She said/he said…

She said her door was always open and he said that open door was a stunt. She said again that her door was always open. And the door said that’s news to me, I’ve been shut for so long I thought my job had changed to wall.

And all over the country people remembered a boss they once had who said on the first day that their door was always open, and then walked through it and that was the last time anyone saw that door open.

She said her door was open and why don’t the two of them sit down to talk about this impossible thing. He said again that it was all a stunt and promptly went off to the coast for a stunt of his own.

Her stunt was the plainly untrue one about her door having been always open when it was the most shut door in the history of shut doors. His stunt was the plainly bonkers one of pretending that an election was about to kick off, so he dragged out his old election scowl, the one that sort of nearly won last time around.

She said that calling for elections was playing politics, seemingly forgetting that was what she did last time around when she shredded her majority and promptly led us all deeper in this deep mess.

She said that you can’t ignore the voice of the people.
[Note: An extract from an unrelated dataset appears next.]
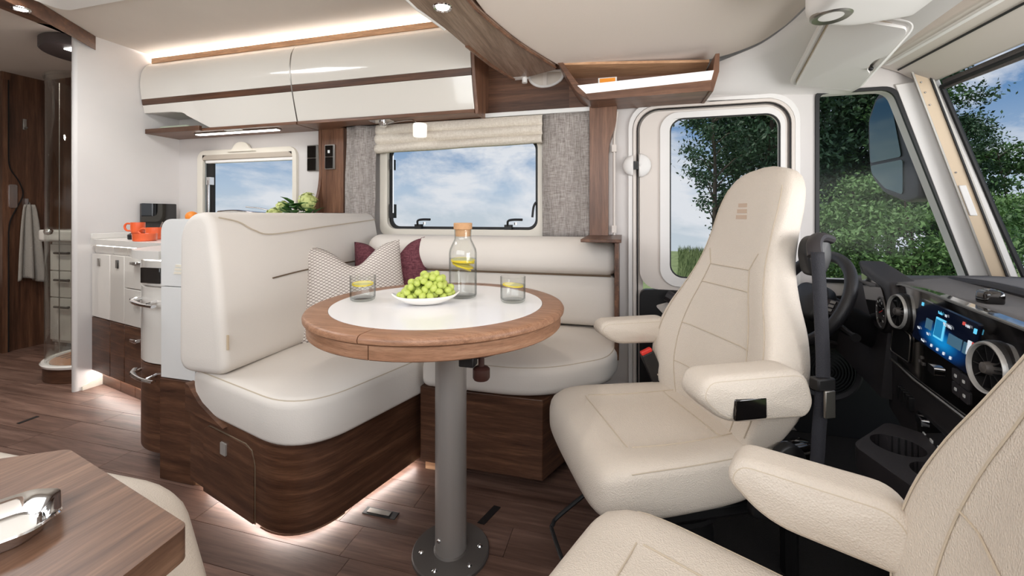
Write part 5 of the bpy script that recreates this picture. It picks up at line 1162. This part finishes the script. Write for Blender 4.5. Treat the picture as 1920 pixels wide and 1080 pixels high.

She told any ministers whose arm she could still twist to go on the radio and say that it’s democracy and you can’t ignore the voice of the people.

The people agreed, apart from those who didn’t. The people who agreed were the people-people, the ones who won by a squeak. The people who didn’t agree complained that they were now the non-people. No one listened to them, even though one of those opinion polls now says that the non-people would win another vote by 12%.

One of the non-people remembered seeing an old man on the TV news when the Bad Thing happened. I’ve got my country back at last, the old man twittered, doing an arthritic little jig before going for a celebratory sit-down in his favourite chair, the one covered in a tatty old Union Jack.

That old man might be dead now, like many of the people-people whose voice must be heard. The non-people people said that now that it’s January in this year we’re in, so many of the people-people who voted for the Bad Thing have died, and so many young non-people who don’t like the Bad Thing have turned 18, that the country is now against the thing it was narrowly for on one day in one long-ago month of June.

The non-people began to grumble that everybody knew that the people could sometimes be wrong. And anyway, when was it a good idea for a country without a constitution to decide something so massive with one dodgy referendum and no rules about how to conduct such a vote or what would happen next?

Even some of the people-people were beginning to wonder if this wasn’t a reckless way to run a country. But the people-people couldn’t fully agree among themselves, as other people-people swore and said it was democracy, so tough shit.

She’s doing a good job that woman, said some of the people-people. But other people-people put their heads in their hands and cried with frustration.

And then all the people of whatever persuasion wondered what that noise was and realised it was the sound of their heads banging against the wall.

She said her door was always open but she lied. He said he had a big plan but he lied too.